Return, exactly as written, the run of lines that begins at the line containing "The Blender Python script for this scene continues." and ends at the line containing "4.6).build('kiosk_front', 'orange_shop', B4)". Nothing outside that run belongs in the answer.

▶ [Dataset excerpts]
+-------+
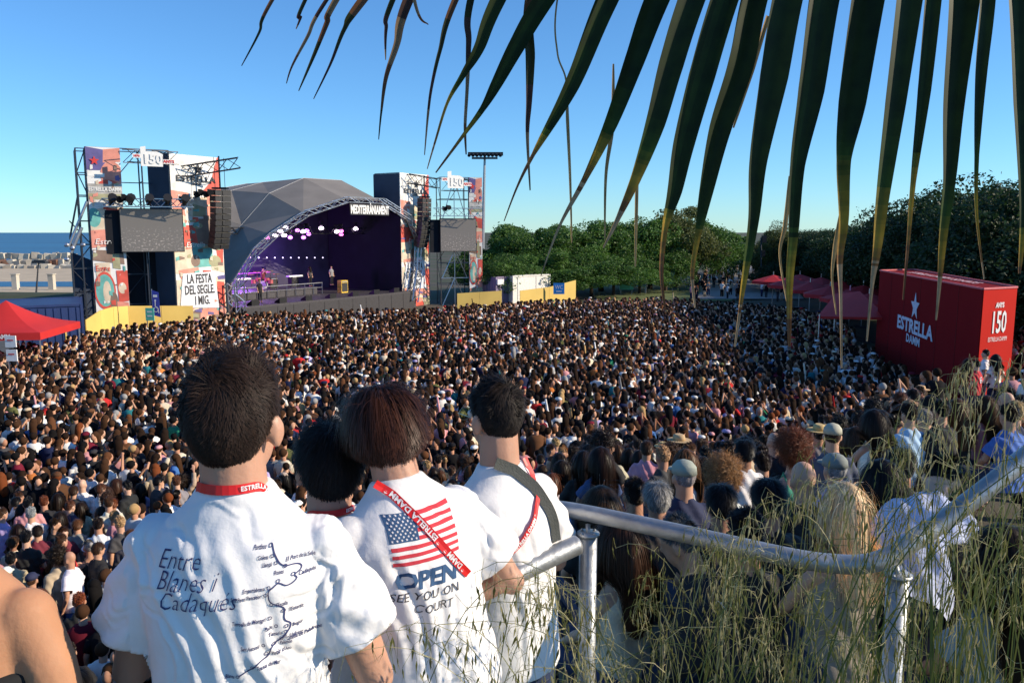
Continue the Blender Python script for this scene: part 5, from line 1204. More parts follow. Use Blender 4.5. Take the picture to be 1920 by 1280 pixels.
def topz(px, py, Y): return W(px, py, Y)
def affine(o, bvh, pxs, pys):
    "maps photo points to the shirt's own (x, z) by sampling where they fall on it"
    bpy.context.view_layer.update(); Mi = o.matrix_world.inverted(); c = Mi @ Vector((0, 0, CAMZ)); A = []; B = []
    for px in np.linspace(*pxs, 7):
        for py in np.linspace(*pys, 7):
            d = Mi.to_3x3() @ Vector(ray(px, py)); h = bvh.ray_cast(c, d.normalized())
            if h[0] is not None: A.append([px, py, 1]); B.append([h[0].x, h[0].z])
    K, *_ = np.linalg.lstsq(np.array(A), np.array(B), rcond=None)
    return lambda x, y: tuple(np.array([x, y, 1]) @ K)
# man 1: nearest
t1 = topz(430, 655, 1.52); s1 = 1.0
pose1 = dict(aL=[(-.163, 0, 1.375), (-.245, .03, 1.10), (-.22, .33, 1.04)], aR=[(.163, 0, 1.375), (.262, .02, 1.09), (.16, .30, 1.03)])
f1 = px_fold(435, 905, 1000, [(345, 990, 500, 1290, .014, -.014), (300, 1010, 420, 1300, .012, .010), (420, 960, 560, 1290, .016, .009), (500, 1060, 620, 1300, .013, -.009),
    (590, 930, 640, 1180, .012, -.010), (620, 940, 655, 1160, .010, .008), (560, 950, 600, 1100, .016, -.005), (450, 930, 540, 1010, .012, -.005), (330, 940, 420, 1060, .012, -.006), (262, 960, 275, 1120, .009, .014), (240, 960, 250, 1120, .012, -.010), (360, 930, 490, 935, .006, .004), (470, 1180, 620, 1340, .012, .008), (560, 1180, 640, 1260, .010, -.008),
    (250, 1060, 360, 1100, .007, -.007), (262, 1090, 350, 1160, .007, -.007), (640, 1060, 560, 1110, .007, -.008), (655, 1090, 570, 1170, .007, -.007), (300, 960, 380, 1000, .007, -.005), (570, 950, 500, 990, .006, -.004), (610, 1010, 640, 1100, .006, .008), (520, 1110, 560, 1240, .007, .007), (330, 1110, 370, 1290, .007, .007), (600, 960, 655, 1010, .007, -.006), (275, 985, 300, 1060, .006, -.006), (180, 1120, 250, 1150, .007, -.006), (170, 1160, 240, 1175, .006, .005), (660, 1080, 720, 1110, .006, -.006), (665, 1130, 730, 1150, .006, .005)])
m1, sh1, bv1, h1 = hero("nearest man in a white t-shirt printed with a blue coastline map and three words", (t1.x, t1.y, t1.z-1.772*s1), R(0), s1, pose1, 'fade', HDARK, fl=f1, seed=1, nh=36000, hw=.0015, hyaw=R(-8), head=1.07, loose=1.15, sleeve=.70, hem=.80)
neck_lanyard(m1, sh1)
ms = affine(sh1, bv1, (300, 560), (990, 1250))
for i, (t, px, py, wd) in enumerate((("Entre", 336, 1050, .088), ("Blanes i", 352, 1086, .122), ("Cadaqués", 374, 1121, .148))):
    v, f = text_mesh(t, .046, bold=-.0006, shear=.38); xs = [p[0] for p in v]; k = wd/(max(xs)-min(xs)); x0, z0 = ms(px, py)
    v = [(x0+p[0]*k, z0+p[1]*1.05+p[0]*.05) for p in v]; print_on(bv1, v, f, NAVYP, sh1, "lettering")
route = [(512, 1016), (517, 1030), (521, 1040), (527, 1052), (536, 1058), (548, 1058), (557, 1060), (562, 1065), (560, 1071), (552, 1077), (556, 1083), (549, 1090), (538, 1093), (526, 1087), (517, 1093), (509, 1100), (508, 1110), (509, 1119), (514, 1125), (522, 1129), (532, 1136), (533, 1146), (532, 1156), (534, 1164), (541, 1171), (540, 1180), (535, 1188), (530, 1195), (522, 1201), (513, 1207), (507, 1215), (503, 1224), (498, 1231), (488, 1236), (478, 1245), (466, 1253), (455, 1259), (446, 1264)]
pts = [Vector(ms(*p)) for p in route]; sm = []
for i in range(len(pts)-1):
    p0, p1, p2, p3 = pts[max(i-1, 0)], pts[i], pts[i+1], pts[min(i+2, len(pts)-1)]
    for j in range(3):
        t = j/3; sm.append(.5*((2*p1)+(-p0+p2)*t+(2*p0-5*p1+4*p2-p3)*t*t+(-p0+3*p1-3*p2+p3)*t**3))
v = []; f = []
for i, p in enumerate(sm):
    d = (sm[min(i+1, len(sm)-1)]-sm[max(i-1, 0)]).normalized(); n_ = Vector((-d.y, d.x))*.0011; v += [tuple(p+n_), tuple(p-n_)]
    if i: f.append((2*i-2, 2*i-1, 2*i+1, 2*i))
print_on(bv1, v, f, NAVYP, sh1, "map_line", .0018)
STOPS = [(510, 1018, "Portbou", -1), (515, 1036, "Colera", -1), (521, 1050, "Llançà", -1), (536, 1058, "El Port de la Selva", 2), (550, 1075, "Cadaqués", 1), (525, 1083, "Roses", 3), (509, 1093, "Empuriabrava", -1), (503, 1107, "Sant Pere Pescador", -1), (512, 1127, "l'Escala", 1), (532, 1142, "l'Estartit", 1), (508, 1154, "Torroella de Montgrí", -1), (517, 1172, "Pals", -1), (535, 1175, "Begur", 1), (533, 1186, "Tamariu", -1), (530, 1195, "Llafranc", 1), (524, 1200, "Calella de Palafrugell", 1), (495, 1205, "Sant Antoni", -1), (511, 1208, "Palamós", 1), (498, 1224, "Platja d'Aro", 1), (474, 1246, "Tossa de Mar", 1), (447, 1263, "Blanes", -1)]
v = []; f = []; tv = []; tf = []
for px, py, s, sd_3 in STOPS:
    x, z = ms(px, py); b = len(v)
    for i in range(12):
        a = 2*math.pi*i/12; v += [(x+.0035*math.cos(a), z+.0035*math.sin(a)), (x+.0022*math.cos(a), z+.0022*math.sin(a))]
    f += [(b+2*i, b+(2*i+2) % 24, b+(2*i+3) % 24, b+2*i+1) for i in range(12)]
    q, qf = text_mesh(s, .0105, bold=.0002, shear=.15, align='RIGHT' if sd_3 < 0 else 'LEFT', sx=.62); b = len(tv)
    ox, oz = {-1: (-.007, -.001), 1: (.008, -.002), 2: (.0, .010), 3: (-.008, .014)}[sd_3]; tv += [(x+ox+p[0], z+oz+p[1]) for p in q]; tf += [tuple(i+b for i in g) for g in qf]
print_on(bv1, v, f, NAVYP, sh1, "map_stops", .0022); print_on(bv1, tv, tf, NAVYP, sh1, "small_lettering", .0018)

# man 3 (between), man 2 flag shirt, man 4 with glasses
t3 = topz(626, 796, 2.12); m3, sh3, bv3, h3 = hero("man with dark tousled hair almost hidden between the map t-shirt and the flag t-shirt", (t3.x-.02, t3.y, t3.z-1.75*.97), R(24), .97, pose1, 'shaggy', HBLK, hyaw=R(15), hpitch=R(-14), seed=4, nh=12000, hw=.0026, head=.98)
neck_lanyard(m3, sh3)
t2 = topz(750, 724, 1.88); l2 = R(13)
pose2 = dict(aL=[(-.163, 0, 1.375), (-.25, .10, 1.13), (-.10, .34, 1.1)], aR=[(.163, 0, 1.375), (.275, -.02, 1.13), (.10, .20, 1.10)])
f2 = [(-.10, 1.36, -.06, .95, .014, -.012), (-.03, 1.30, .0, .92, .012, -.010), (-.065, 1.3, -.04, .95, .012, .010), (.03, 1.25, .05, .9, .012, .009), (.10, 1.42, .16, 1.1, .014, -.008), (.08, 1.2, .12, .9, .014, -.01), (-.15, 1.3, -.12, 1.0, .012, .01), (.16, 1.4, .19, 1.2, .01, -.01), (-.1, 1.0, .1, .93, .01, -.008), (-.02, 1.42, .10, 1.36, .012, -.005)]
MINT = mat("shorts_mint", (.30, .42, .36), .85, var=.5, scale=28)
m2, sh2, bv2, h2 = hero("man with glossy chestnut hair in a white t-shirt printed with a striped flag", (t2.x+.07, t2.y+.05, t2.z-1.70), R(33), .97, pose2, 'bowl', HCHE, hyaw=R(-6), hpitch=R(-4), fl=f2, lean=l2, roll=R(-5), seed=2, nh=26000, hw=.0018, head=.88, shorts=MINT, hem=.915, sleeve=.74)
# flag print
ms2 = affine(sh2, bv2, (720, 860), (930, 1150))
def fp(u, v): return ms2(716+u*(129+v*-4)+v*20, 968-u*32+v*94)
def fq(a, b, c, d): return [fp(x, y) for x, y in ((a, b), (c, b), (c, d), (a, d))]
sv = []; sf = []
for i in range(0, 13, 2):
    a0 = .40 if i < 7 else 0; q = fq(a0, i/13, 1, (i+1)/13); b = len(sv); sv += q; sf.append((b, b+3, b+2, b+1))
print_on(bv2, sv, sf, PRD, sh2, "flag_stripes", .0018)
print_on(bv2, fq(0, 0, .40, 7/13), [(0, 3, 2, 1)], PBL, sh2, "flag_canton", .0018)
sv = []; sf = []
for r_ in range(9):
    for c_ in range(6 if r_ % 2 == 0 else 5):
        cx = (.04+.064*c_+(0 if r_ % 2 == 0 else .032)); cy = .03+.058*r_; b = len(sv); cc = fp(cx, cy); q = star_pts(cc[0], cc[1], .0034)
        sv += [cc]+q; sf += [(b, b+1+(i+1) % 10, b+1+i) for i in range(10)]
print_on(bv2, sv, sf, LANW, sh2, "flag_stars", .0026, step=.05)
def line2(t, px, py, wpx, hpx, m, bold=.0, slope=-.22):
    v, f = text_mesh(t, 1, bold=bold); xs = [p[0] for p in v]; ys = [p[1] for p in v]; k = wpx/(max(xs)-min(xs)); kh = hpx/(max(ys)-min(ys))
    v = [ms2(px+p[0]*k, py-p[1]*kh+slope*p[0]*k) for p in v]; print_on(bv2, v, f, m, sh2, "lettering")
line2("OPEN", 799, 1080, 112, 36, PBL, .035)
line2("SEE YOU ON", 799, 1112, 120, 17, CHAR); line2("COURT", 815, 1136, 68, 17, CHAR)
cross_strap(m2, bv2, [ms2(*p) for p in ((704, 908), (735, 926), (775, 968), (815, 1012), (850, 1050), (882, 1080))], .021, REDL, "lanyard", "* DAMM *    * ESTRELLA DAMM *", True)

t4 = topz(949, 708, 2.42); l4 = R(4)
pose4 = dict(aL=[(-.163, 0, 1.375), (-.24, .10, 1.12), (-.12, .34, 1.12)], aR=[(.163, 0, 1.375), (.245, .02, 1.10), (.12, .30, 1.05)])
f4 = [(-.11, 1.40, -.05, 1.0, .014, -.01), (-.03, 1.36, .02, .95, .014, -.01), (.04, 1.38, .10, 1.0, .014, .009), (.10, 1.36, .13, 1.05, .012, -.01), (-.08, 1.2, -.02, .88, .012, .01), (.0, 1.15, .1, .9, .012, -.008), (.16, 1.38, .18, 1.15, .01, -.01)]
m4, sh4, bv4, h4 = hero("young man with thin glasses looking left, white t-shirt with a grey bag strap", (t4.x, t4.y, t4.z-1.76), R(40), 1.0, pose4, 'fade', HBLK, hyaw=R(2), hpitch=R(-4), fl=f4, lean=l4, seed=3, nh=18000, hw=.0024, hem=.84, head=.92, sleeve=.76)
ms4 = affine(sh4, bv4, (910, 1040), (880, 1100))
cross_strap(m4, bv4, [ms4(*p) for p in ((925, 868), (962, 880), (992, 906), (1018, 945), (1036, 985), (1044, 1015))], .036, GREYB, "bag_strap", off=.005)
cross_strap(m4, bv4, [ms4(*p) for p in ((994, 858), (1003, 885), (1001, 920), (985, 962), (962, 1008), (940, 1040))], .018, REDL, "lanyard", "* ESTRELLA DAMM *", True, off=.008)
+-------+
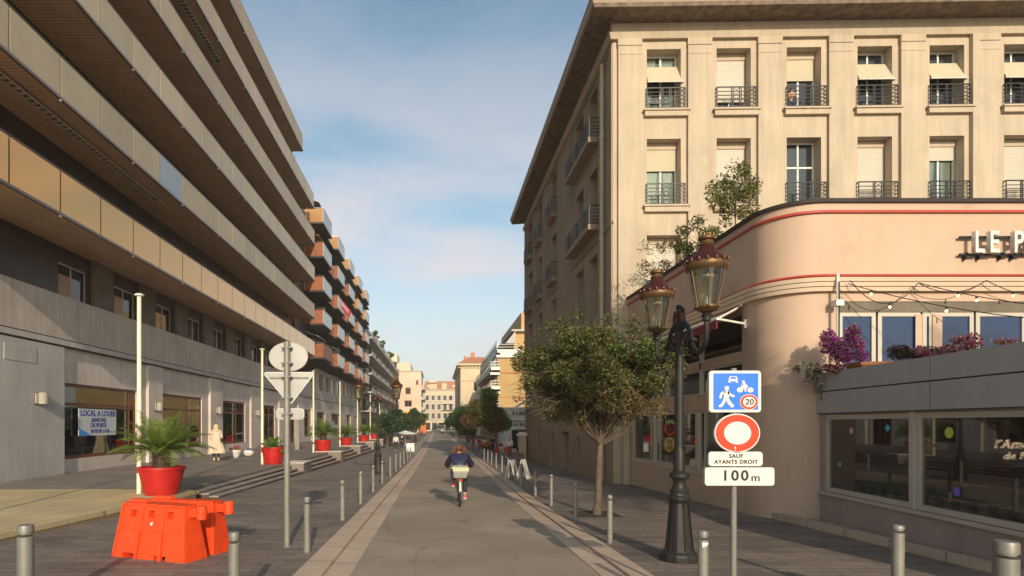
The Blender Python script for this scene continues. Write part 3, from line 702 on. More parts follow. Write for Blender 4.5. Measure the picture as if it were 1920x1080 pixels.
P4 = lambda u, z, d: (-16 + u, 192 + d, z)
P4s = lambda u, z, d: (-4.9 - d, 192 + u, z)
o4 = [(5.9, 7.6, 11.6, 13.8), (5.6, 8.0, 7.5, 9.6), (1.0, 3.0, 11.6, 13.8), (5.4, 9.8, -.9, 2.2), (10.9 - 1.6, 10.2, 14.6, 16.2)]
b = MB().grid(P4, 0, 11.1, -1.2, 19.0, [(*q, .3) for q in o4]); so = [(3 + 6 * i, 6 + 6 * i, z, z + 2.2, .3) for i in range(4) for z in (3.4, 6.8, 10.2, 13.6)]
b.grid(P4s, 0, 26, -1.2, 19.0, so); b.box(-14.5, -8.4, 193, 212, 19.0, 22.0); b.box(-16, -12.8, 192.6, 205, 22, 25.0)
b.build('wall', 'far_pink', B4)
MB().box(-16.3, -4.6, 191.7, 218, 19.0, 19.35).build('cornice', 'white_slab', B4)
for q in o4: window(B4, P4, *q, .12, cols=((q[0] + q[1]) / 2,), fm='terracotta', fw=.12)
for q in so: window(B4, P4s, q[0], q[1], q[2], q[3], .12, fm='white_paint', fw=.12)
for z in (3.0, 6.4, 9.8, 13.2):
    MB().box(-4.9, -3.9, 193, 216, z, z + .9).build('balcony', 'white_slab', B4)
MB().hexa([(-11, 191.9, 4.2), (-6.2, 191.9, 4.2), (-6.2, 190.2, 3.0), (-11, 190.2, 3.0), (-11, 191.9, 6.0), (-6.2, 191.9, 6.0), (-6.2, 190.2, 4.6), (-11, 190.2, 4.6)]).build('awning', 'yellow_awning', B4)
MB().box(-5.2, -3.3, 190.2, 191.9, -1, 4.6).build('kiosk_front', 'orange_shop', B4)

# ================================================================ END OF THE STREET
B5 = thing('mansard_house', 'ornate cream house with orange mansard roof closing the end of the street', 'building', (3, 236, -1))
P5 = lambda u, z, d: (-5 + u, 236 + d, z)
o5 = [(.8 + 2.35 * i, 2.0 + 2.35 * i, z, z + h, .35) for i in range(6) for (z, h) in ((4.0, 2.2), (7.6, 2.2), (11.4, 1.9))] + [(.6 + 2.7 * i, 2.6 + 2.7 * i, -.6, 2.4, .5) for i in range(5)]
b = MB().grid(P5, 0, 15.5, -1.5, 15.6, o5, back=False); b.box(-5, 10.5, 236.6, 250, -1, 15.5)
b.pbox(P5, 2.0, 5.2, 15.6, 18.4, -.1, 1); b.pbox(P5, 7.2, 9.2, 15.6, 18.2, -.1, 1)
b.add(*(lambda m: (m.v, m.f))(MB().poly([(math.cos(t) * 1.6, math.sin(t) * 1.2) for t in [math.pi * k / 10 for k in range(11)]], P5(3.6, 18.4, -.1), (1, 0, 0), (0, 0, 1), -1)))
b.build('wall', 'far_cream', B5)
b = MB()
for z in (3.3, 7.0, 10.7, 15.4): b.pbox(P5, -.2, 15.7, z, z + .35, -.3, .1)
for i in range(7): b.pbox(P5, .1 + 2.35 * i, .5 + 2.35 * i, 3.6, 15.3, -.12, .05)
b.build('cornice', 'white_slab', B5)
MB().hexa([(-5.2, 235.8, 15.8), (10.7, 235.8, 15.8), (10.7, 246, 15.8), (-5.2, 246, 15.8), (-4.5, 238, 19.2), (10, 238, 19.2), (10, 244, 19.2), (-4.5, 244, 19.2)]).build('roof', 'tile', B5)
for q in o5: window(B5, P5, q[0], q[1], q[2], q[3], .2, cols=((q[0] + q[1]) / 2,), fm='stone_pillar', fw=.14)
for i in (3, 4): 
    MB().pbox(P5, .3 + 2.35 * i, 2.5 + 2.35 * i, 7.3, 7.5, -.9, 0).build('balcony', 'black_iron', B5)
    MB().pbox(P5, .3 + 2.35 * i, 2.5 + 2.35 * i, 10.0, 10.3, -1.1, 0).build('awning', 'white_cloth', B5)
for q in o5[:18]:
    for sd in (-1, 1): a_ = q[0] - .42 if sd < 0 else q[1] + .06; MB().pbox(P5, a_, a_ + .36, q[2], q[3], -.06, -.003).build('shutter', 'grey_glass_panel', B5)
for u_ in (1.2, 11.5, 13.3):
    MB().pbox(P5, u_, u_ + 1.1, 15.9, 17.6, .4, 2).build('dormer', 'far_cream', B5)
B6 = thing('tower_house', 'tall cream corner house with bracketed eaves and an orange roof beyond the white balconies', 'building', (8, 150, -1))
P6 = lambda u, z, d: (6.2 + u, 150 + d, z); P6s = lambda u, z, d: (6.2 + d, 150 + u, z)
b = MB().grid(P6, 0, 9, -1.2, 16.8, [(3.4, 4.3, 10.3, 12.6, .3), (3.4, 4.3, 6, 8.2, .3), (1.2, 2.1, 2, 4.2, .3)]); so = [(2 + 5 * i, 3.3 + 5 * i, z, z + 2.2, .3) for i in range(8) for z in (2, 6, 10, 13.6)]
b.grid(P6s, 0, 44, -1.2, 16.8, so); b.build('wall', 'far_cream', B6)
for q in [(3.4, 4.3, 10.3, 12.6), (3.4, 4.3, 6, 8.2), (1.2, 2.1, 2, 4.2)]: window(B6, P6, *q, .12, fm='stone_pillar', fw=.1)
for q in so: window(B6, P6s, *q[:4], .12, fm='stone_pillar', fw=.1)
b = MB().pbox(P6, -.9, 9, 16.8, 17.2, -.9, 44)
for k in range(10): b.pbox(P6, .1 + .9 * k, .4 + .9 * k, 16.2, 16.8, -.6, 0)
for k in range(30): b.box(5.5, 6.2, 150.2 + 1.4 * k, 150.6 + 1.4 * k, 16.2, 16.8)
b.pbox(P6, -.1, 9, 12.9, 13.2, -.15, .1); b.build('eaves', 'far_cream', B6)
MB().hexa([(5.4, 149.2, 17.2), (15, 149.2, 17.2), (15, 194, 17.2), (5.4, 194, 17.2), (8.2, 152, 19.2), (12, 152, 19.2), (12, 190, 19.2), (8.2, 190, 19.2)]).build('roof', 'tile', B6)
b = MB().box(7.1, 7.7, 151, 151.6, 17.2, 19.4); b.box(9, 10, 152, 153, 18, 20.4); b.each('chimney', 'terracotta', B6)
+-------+
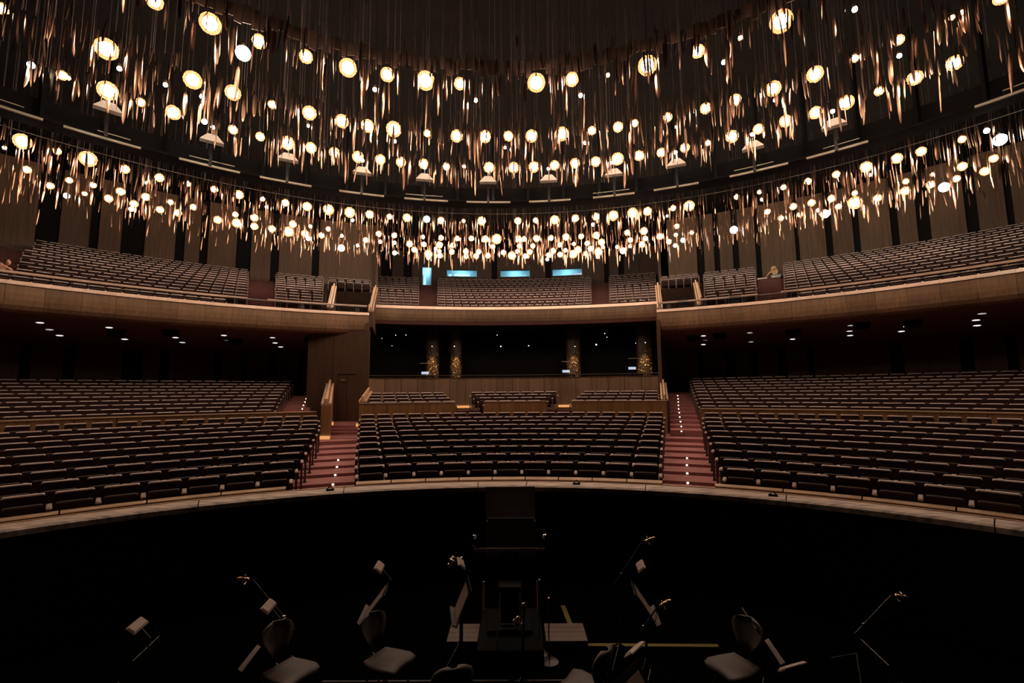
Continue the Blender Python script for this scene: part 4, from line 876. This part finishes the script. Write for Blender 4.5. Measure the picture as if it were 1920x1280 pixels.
+-------+
▶ [Final result]
The Blender Python script for this scene continues. Write part 3, from line 702 on. More parts follow. Write for Blender 4.5. Measure the picture as if it were 1920x1080 pixels.
P4 = lambda u, z, d: (-16 + u, 192 + d, z)
P4s = lambda u, z, d: (-4.9 - d, 192 + u, z)
o4 = [(5.9, 7.6, 11.6, 13.8), (5.6, 8.0, 7.5, 9.6), (1.0, 3.0, 11.6, 13.8), (5.4, 9.8, -.9, 2.2), (10.9 - 1.6, 10.2, 14.6, 16.2)]
b = MB().grid(P4, 0, 11.1, -1.2, 19.0, [(*q, .3) for q in o4]); so = [(3 + 6 * i, 6 + 6 * i, z, z + 2.2, .3) for i in range(4) for z in (3.4, 6.8, 10.2, 13.6)]
b.grid(P4s, 0, 26, -1.2, 19.0, so); b.box(-14.5, -8.4, 193, 212, 19.0, 22.0); b.box(-16, -12.8, 192.6, 205, 22, 25.0)
b.build('wall', 'far_pink', B4)
MB().box(-16.3, -4.6, 191.7, 218, 19.0, 19.35).build('cornice', 'white_slab', B4)
for q in o4: window(B4, P4, *q, .12, cols=((q[0] + q[1]) / 2,), fm='terracotta', fw=.12)
for q in so: window(B4, P4s, q[0], q[1], q[2], q[3], .12, fm='white_paint', fw=.12)
for z in (3.0, 6.4, 9.8, 13.2):
    MB().box(-4.9, -3.9, 193, 216, z, z + .9).build('balcony', 'white_slab', B4)
MB().hexa([(-11, 191.9, 4.2), (-6.2, 191.9, 4.2), (-6.2, 190.2, 3.0), (-11, 190.2, 3.0), (-11, 191.9, 6.0), (-6.2, 191.9, 6.0), (-6.2, 190.2, 4.6), (-11, 190.2, 4.6)]).build('awning', 'yellow_awning', B4)
MB().box(-5.2, -3.3, 190.2, 191.9, -1, 4.6).build('kiosk_front', 'orange_shop', B4)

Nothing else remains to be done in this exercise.